If ghosts can manipulate radio waves or interfere with radio broadcasts, then this should be an ever-growing problem for broadcasters due to the presumably ever-increasing number of spirits that must exist, especially when you consider that worldwide there are 120 deaths every hour. Broadcasters would have no way to stop this ever-increasing spirit interference.

However, it is possible that the use of a spirit box could be more about the investigator acting as a medium, rather than any type of technical manipulation of radio waves within the device. A medium is someone who is believed to have the ability to communicate with spirits, and it is possible that some investigators may be using the spirit box as a tool to enhance their mediumship abilities.

Some investigators believe that they have a natural ability to sense or communicate with spirits, and the spirit box may serve as a tool to amplify or focus these abilities. They may use the white noise and static generated by the device as a means to access a "spirit frequency" or to "open a portal" for communication with spirits.

The idea of using radio to communicate with spirits goes back long before Frank Sumption's invention in 2002. Konstantin Raudive was a Latvian parapsychologist and a pioneer in the field of electronic voice phenomenon (EVP). Over his career he made thousands of recordings of examples of EVP. One of the methods he used to capture these sounds involved a normal unmodified radio receiver that wasn't tuned to any station so that it just produced white noise. He would record this sound and later analyse the recording for voices.

Around the same time an Italian medium named Marcello Bacci was giving public performances of his spirit communication method that also involved the use of an unmodified radio. He started out by using an old military radio, but eventually moved on to a larger vacuum tube radio receiver. In his demonstrations he'd tune the radio to an empty frequency and after a while the white noise from the speakers would die down and the voices of the spirits would come through.

It's not just FM broadcasts that relate to paranormal research. Two-way radios, also known as walkie-talkies, can also be used in paranormal experiments in a few different ways. Some investigators use walkie-talkies as a means of communicating with spirits. They encourage any spirits that might be present to answer questions or communicate through the radio.

Two-way radios can also be used to remotely monitor the activity in a location being investigated. For example, an investigator may stay outside of a location while a team member is inside and both are connected via walkie-talkies to report any unusual activity or experiences, or simply to monitor for unusual sounds in a sealed or locked down room where the transmitting radio is placed.

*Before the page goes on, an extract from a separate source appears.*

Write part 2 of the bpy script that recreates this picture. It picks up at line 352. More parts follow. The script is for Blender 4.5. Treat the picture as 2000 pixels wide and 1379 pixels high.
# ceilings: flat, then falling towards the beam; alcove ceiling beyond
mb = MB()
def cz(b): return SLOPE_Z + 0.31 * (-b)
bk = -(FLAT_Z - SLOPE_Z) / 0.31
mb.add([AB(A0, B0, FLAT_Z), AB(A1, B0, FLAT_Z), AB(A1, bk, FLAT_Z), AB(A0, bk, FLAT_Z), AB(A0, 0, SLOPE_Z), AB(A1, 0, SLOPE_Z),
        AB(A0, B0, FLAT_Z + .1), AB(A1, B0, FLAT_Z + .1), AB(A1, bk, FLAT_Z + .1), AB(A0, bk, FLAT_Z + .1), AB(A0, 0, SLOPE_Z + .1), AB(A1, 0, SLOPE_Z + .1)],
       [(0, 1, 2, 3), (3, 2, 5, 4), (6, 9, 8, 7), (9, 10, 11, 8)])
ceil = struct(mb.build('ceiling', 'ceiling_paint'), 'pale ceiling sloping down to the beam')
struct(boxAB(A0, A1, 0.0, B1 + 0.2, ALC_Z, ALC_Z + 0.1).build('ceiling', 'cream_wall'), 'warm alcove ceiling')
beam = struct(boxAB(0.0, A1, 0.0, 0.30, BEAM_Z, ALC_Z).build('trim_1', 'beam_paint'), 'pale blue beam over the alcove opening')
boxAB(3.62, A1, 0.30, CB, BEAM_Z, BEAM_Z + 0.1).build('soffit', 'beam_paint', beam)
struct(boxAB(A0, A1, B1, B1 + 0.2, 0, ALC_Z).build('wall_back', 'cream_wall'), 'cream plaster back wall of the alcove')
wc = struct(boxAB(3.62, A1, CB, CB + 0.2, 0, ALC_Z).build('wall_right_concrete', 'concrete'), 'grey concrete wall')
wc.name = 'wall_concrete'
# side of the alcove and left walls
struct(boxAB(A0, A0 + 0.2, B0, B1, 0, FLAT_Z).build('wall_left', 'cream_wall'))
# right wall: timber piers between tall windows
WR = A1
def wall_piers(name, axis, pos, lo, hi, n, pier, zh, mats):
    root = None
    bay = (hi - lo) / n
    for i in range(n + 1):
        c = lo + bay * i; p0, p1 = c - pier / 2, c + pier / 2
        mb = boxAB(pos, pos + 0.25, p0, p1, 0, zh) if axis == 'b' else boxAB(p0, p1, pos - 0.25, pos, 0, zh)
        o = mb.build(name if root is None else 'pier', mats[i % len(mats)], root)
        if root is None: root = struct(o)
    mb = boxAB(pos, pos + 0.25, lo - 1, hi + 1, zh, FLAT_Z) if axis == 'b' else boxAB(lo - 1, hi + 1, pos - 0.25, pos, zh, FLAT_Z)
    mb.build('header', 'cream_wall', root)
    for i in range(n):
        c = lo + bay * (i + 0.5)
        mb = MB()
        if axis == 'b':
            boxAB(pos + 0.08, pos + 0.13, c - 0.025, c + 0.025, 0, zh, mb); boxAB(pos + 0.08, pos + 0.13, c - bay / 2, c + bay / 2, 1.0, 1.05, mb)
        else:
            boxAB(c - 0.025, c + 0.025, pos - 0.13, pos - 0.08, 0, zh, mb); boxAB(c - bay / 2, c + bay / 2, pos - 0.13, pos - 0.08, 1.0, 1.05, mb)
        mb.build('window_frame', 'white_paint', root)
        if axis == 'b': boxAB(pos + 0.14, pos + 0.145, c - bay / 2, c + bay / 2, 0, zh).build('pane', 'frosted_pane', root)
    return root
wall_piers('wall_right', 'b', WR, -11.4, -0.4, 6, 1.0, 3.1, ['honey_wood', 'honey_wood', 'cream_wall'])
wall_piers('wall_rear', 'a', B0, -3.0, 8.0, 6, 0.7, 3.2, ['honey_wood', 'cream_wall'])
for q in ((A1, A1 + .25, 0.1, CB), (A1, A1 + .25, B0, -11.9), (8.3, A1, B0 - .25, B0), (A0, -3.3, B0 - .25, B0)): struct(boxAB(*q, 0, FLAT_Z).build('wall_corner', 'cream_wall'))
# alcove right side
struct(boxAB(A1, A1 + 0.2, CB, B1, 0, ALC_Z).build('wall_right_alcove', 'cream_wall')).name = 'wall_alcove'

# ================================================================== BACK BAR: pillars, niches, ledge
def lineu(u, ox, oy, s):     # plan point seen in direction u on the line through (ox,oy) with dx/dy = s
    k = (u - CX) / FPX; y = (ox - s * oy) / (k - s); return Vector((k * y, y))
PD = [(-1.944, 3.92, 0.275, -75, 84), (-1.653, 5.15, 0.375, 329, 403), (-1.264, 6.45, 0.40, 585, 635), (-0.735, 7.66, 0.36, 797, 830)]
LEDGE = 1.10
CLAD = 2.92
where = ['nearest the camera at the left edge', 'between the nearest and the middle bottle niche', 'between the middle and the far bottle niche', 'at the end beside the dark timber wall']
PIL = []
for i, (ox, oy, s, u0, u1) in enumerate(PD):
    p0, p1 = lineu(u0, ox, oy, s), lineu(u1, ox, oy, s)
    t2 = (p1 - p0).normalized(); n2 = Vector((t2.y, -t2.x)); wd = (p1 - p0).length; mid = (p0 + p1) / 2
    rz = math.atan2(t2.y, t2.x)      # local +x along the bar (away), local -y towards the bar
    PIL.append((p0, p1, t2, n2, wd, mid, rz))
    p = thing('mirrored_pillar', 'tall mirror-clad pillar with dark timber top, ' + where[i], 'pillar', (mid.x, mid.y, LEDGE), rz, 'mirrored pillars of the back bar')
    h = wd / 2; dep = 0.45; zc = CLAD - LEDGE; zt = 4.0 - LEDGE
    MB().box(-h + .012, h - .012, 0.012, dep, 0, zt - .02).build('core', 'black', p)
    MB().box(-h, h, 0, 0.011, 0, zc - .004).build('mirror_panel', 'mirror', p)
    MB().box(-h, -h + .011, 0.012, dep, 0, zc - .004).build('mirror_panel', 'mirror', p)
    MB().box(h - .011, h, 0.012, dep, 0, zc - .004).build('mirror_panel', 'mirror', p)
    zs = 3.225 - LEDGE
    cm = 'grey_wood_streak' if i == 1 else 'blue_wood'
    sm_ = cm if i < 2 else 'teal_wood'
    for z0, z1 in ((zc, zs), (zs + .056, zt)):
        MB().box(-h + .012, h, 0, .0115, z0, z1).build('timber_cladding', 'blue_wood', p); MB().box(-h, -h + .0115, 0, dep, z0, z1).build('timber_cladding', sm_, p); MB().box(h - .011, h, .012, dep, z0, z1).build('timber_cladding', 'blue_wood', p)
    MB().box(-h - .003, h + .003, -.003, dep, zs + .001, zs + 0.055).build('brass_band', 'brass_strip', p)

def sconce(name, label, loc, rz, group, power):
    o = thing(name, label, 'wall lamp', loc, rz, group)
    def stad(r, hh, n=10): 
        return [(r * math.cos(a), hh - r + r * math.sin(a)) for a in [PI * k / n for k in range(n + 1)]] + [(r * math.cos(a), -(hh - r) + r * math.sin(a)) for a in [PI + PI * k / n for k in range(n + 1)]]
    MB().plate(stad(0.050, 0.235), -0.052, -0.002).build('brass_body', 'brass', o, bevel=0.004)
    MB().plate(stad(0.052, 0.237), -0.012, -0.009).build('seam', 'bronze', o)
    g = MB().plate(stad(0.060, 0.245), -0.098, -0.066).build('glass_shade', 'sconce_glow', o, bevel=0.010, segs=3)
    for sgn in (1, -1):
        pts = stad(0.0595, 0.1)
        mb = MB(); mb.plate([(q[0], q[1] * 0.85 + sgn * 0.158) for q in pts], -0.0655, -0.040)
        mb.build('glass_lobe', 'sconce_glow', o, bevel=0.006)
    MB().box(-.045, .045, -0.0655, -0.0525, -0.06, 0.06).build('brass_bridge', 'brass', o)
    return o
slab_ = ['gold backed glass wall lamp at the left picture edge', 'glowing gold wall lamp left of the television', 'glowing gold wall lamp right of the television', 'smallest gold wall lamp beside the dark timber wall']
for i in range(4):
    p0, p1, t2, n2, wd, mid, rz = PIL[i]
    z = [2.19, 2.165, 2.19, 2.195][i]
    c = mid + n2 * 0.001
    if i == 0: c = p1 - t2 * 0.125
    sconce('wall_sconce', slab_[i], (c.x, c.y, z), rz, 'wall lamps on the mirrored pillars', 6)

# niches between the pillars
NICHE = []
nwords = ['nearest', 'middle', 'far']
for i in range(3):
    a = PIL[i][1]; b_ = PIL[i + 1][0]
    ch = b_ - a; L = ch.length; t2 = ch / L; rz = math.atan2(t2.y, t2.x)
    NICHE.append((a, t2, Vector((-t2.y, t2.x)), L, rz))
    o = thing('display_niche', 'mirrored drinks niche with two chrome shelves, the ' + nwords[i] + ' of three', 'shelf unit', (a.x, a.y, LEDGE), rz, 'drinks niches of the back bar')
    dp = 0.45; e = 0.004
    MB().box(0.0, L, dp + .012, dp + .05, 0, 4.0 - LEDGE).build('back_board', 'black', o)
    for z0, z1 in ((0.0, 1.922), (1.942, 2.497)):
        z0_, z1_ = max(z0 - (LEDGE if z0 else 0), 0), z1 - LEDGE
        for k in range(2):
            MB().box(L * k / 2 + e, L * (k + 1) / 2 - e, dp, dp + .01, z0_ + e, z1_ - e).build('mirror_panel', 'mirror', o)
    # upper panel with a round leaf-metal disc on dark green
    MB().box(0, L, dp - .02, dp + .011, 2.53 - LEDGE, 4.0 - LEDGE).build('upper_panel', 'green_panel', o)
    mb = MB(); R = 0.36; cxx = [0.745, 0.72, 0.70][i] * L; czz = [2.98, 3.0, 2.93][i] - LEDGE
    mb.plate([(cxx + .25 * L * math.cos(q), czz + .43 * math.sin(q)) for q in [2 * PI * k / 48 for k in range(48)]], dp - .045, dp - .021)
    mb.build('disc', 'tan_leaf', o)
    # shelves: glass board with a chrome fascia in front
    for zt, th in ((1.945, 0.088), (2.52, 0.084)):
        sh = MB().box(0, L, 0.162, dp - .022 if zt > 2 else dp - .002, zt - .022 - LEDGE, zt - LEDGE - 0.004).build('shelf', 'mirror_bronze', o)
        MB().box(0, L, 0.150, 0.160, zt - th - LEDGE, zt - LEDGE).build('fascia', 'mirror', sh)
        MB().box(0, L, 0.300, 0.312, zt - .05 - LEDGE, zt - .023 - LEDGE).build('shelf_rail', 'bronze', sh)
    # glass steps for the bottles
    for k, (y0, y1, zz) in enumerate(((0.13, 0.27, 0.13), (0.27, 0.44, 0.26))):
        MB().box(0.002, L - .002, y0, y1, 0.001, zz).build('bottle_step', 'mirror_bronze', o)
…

Any good paranormal investigator should bear in mind that audio pareidolia may be playing a part in what they're hearing. It's always a good idea to make an audio recording of any sounds captured through a radio-based device. This will allow you to play the audio back later to someone else for a second opinion.

The best way to do this is to isolate the response and play it out of context without telling them anything about when or where it was recorded. This will ensure that the person reviewing the audio will not be influenced by the question that was asked. It is important that you don't even tell them in advance that you believe it to be a voice, just play them the sound and ask them to tell you what they hear.

Radio technology was invented in the late 19th century and has now been used for over a century to broadcast news, music and entertainment in every corner of the globe. Advances in broadcast technology, such as the introduction of FM transmitters and later digital radio, has meant that radio is still an important technology to this day, and it's likely to remain a significant part of paranormal research too.

With advancements in technology, signal processing techniques may become more sophisticated, allowing investigators to more effectively analyse and filter radio signals to determine if they are of paranormal origin. It may also be possible for investigators to use artificial intelligence algorithms to help with this analysis in the near future.